Thursday, November 21, 2013

A different sort of philosophical enquiry

The FBI files on being and nothingness

The FBI under J Edgar Hoover must have been a fun place to work:

The FBI had been keeping an eye on Sartre from as early as 1945. Soon after, they began to investigate his contemporary, Albert Camus. On 7th February, 1946, John Edgar Hoover, director of the FBI, wrote a letter to “Special Agent in Charge” at the New York field office, drawing his attention to one ALBERT CANUS, “reportedly the New York correspondent of Combat [who] has been filing inaccurate reports which are unfavorable to the public interest of this country.” Hoover gave orders “to conduct a preliminary investigation to ascertain his background, activities and affiliations in this country.” One of Hoover’s underlings had the guts to inform the director that “the subject’s true name is ALBERT CAMUS, not ALBERT CANUS” (diplomatically hypothesizing that “Canus” was probably an alias he had cunningly adopted).

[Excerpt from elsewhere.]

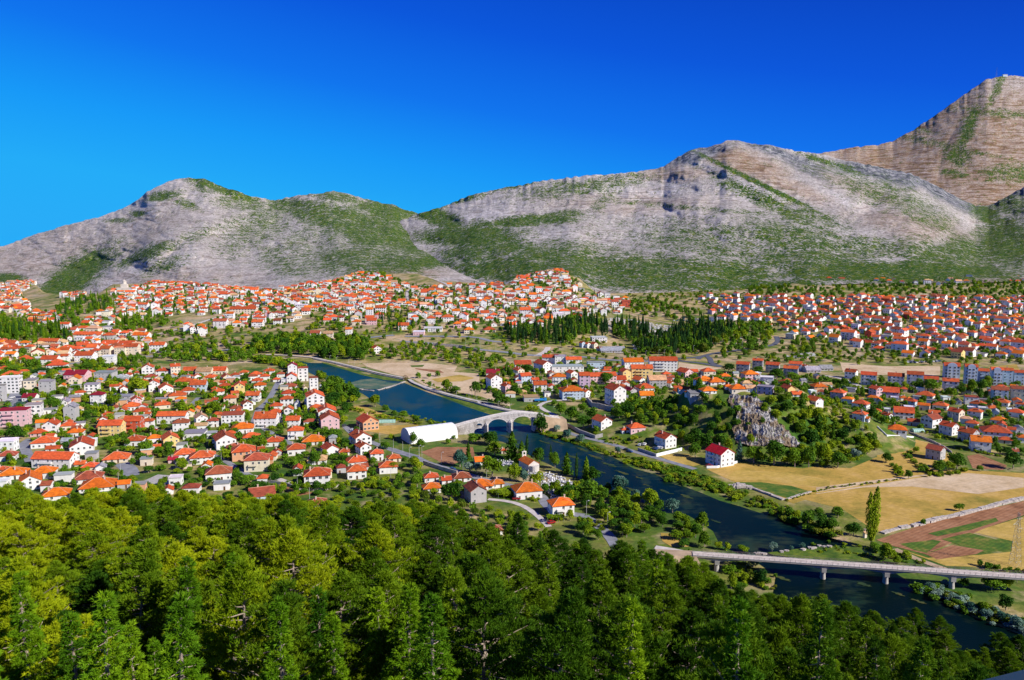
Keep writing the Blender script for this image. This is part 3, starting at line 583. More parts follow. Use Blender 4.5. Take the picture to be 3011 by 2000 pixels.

The irony that emerges from the FBI files on Camus and Sartre, spanning several decades (and which, still partly redacted, I accessed thanks to the open-sesame of the Freedom of Information Act) is that the G-men, initially so anti-philosophical, find themselves reluctantly philosophizing. They become (in GK Chesterton’s phrase) philosophical policemen.
 

2 comments:

  1. Don't worry Steve, governments are more democratic now. They spy on everyone.:)

    ReplyDelete
  2. Well yeah, I suppose maintaining that being is nothing and existence is meaningless could be considered a threat to the United States.

    It's always a worry that a philosopher will one day make us 'promptly disappear in a puff of logic', as happens to God, who reasons himself out of existence in one of Douglas Adams' books.